Arden appears to have thought that creativity is valuable in its own right – a debatable proposition to say the least. He also treats novelty as equivalent to creativity. This was the cardinal error to which British advertising of his period was prone. Finally, he appears to have believed that creativity consists of doing the opposite of what is expected. And that, for the most part, is what his advice in this book boils down to. Chapter titles include the following: ‘It’s wrong to be right.’ ‘It’s right to be wrong.’ ‘When it can’t be done, do it.’ ‘Do not seek praise, seek criticism.’ Reading the actual ‘chapters’ that appear under these attention-grabbing headlines disappoints in exactly the same way that an over-touted product or service disappoints; they bear out their titles in a literal way, but the advice they contain is the same tired, warmed-over stuff served up at industry ‘creative workshops’ all over the world. 

Some of the suggestions – compose your ad from the weakest point, sell your ideas using rough scribbles, not finished layouts, share your ideas (and the credit for them) with others, don’t be afraid of looking silly or making mistakes – are valid. They will also be well known to most of his readers, thanks to those creative workshops, though few will be brave enough to act on them. Other suggestions appear less valuable, or even downright bizarre – ‘if you get stuck, draw with a different pen’ or ‘always schedule new business pitches for Tuesdays.’ Every creative person has his or her own set of muse-invoking rituals; Mr Arden appears to have thought that his were universally applicable. Such is the arrogance bred by great success.

I have already written more than I want to about this very bad book, but unfortunately there is one more point to be addressed before I stop. According to the introduction on the jacket flap (yes, it’s so pretentious it has a jacket flap, even though it is a jacketless paperback), ‘this book uses the creative processes of good advertising as a metaphor for business practice.’ In other words, it’s more than a how-to book for agency creative staff: it’s a management manual.

Well, hell no, it isn’t. Advertising is a very small part of entrepreneurship, and what works to sell products and services via the mass media doesn't necessarily work so well online, in the executive suite or on the factory floor. Any manager who tried to run his business or his department along the lines proposed by Arden – constantly chopping and changing how things are done, giving people something new and unexpected to cope with every day, recklessly ignoring the possibilities of failure or error – would soon be ruined, and probably end up in gaol or a psychiatric ward into the bargain.
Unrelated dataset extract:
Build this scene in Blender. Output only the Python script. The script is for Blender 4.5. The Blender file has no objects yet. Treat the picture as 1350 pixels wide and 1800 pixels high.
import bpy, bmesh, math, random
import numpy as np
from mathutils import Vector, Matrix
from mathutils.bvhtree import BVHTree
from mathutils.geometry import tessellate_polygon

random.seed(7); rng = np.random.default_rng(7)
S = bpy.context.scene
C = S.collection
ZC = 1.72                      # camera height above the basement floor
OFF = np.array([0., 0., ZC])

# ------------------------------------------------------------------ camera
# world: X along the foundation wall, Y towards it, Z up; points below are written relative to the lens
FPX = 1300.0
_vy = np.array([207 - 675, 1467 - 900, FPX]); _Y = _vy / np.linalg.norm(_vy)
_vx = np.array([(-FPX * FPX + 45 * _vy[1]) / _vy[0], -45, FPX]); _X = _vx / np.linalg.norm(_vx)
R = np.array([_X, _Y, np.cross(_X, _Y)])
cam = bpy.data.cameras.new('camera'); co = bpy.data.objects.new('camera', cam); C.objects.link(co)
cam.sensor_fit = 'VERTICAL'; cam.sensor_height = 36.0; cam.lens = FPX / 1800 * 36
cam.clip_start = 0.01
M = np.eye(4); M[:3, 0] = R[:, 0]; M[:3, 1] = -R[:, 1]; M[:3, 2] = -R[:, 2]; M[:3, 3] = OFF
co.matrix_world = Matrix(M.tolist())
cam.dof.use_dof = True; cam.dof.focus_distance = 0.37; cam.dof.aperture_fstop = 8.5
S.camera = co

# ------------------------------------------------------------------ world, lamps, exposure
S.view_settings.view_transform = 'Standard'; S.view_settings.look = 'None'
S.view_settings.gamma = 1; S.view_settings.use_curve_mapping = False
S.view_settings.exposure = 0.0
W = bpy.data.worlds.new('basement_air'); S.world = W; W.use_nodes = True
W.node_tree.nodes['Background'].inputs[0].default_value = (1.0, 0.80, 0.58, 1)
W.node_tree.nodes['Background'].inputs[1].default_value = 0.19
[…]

In fact, many ad agencies, most notably the briefly celebrated American shop Chiat/Day, have gone bust doing precisely this.

Because, you see, Paul Arden was deeply, fundamentally, pathetically wrong. However much you may want it to be about how good you want to be, in the end it really is about how good you are. People don’t want to face this fact, but there it is. It just so happens that talent and capability are much rarer than ambition. And if you have no talent, what you create will always be malformed and worthless.

Paul Arden and his ilk are responsible for much of what is cheap, vulgar, valueless and dishonest about today’s world, and in particular with media-driven consumer capitalism. They were a despicable crew, and we are not rid of them yet. His colleagues Maurice Saatchi, Tim Bell and Martin Sorrell now sit in the British House of Lords, while his former boss was for some years the most important tastemaker in the rarefied world of the fine arts. Remember the HIV-positive blood sculpture that melted in Nigella Lawson’s freezer? That is what the arts came to under the patronage of Charles Saatchi. If these people did not make the world we live in today, they are at least responsible for many of the nastier aspects of it. It is high time we were rid of them and their cynical, moneygrubbing values.

The only piece of advice in Paul Arden’s book that struck me as at all valuable and original is on p.88. Here it is, in a sentence: ‘get out of advertising.’ I took that advice ten years ago, and my life has been a great deal happier and more fulfilling ever since. If you really have any creative talent in you and wish to preserve it, do likewise.